The governments of El Salvador, Guatemala, Honduras do not engage in the kinds of systemic persecution of their citizens that would make them eligible for refugee or asylum status under United States laws, a top U.S. commander recently suggested.
During an underreported exchange at a Senate Armed Services Committee hearing last week, Sen. Tom Cotton (R-AR) questioned Adm. Craig Faller, the U.S. Southern Command leader (SOUTHCOM), about the legal conditions on the ground in the Northern Triangle. This region is comprised of El Salvador, Guatemala, and Honduras.
Cotton asked the SOUTHCOM commander who oversees U.S. military activity in most of Latin America and the Caribbean:
Do the governments of those three [Northern Triangle] countries systematically persecute their own citizens on the basis of race, ethnicity, sex, political views, religious belief, or other such categories?
Adm. Faller responded:
I’m in lockstep with our embassies, and we’ve got great diplomats, and we don’t see systematic exploitation. I work with the militaries, and the elements we work with are vetted and trusted, and I find they’re doing the right thing, whether it’s Honduras, Guatemala, or El Salvador.
Sen. Cotton noted that Northern Triangle citizens heading for the U.S. border are “economic migrants” who do not qualify for asylum or refugee status under American law because the governments of their home countries “do not persecute their own citizens systematically.”
Adm. Faller did not push back against Cotton’s characterization of the commander’s response.

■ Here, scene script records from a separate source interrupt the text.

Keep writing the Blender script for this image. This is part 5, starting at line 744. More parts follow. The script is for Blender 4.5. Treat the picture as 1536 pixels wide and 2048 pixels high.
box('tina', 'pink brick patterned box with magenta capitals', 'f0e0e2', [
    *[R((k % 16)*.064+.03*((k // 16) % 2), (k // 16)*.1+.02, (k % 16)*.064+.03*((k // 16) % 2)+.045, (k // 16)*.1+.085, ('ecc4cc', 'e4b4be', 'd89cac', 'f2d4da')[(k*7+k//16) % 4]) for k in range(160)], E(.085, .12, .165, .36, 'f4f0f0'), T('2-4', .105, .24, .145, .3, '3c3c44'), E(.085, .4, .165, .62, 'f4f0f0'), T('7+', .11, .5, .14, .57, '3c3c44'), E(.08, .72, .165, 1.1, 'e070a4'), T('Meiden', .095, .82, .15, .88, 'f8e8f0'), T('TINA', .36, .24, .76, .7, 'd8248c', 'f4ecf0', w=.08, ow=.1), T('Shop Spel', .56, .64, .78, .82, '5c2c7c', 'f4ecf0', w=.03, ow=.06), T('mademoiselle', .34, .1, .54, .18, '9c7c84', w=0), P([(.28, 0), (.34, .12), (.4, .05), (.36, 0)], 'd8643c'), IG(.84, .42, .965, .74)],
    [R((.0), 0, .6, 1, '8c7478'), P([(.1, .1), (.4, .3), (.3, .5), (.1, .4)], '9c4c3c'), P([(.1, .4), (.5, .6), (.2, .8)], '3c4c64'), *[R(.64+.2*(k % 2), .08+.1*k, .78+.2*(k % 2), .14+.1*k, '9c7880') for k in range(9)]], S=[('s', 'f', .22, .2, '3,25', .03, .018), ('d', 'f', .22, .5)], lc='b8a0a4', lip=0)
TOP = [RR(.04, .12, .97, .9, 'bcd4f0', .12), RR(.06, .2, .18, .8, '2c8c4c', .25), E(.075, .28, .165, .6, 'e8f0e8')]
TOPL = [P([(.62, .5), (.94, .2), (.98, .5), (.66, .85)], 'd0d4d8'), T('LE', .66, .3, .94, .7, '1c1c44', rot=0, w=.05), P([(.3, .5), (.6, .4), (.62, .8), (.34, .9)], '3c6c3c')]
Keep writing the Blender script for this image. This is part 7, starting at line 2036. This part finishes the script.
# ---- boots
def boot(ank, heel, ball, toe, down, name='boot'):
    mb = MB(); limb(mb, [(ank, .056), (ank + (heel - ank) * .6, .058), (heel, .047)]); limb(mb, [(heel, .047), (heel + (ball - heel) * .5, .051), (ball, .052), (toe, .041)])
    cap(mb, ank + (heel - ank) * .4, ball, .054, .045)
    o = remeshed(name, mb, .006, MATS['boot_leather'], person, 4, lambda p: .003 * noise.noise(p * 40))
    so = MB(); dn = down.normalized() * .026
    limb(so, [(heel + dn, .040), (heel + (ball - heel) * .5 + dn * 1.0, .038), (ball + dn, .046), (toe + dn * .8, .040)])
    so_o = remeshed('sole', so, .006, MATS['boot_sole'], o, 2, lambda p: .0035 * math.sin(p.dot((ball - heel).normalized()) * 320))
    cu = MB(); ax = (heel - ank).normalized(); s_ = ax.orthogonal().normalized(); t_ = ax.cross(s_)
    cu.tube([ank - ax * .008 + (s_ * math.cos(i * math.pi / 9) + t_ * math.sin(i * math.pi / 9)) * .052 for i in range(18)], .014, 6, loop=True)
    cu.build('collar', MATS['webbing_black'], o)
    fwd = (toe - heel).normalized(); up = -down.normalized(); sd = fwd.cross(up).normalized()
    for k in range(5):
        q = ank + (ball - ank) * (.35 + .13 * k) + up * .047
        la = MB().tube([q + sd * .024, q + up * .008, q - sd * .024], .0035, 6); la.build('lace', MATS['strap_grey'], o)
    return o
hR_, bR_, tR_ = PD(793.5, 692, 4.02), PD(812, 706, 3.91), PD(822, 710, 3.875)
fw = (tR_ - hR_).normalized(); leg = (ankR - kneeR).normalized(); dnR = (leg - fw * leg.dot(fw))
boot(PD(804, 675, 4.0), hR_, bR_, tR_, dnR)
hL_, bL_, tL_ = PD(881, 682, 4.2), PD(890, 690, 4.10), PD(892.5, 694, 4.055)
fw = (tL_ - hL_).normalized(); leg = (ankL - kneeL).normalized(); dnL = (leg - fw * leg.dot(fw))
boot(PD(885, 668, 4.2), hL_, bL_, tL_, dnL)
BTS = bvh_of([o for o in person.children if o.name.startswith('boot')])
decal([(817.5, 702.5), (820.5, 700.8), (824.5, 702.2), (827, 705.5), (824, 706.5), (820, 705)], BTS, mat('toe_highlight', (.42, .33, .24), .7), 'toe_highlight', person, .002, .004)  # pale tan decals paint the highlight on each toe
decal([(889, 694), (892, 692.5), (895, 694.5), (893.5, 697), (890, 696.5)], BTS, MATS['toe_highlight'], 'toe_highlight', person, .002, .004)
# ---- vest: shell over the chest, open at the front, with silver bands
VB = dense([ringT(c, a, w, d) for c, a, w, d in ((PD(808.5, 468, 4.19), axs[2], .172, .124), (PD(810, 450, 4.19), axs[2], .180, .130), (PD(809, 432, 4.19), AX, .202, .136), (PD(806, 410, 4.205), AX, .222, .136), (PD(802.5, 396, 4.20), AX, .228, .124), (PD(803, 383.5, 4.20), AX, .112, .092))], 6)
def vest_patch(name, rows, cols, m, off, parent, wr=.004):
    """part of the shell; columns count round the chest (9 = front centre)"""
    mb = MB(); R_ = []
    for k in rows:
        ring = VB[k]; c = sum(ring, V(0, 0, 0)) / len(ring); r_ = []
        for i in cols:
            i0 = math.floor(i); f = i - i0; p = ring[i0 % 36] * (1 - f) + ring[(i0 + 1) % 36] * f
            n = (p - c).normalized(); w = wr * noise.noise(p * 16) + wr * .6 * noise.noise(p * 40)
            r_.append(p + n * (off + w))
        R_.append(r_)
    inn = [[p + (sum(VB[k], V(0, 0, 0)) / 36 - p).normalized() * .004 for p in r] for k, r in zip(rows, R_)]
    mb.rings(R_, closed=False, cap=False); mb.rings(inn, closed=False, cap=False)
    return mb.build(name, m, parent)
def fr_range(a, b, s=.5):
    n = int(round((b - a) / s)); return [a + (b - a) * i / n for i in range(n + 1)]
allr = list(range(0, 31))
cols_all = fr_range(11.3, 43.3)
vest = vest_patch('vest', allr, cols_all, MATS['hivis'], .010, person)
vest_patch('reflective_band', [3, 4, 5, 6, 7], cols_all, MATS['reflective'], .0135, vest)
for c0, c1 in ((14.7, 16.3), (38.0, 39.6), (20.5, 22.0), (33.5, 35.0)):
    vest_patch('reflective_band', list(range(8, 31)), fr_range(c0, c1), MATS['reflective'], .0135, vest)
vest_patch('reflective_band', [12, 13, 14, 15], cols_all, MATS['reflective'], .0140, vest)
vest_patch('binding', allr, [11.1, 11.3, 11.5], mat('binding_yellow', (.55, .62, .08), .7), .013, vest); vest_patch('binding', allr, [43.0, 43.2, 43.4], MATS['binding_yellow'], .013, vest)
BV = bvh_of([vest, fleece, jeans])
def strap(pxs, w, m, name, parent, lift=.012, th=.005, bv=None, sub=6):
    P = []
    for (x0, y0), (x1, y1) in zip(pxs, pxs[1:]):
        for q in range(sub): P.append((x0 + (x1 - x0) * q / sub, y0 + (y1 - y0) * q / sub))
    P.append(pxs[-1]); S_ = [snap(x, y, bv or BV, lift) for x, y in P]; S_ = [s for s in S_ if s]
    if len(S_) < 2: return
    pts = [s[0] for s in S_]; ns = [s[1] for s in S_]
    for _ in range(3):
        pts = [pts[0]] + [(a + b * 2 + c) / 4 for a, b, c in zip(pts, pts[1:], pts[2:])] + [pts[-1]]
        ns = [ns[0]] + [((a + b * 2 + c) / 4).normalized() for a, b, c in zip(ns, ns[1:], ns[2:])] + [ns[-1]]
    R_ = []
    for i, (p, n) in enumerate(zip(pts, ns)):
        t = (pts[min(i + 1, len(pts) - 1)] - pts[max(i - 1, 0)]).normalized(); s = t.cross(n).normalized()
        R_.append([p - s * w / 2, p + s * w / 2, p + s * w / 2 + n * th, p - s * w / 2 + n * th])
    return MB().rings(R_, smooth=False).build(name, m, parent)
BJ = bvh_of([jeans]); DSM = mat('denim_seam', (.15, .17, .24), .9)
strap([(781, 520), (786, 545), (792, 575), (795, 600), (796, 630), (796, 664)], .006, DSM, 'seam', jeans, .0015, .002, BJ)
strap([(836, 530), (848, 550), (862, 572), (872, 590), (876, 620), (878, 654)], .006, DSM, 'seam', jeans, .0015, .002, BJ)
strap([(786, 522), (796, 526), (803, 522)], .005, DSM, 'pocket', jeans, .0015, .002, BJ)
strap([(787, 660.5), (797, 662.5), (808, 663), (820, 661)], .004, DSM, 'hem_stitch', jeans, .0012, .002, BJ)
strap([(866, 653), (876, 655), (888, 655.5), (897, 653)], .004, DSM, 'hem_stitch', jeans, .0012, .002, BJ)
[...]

To be eligible for asylum or refugee status, a migrant must face systemic persecution based on race, sex, ethnicity, religion, or political views in their home countries, the Arkansas Republican explained, adding:
An economic migrant is not eligible for asylum. They are not eligible for refugee status. Asylum is designed for people like, say a Hong Konger whose student visa expires and doesn’t want to return to Hong Kong now that the Chinese Communist Party has cracked down on that country.
The reason we have a crisis that our border is because President Biden and his administration opened the border and ended the policies of the Trump administration that made it clear you could not make the very dangerous journey across Mexico; you could not pay smugglers and traffickers thousands of dollars to get to our southern border and then expect to be let in. If you let them in, more will come. That is why we have a crisis at the border.
Cotton urged President Joe Biden to reimpose the Trump-era border policies that effectively stemmed illegal migration to the U.S.
U.S. President Joe Biden’s administration has refused to recognize the surge of migrants at the southern border, particularly comprised of unaccompanied children from the Northern Triangle, as a crisis, calling it a “challenge” instead.
Biden border policies, including not expelling unaccompanied children who reach the border, have led to crowded, inhumane conditions in border patrol facilities.
While Republicans blame the Biden measures for the border crisis, noting that it is fueling child sex trafficking, among other problems, the Democrat president blames the previous administration.
Former acting DHS Secretary Chad Wolf, who served under Trump, told National Public Radio (NPR) this week that the previous administration warned the Biden folks that dismantling the former president’s immigration policies would trigger problems at the southern border.
Echoing his Salvadoran counterpart on Tuesday, Mexican President Andrés Manuel López Obrador indicated Tuesday that the Biden administration’s promise of better treatment for migrants is to blame for the border surge.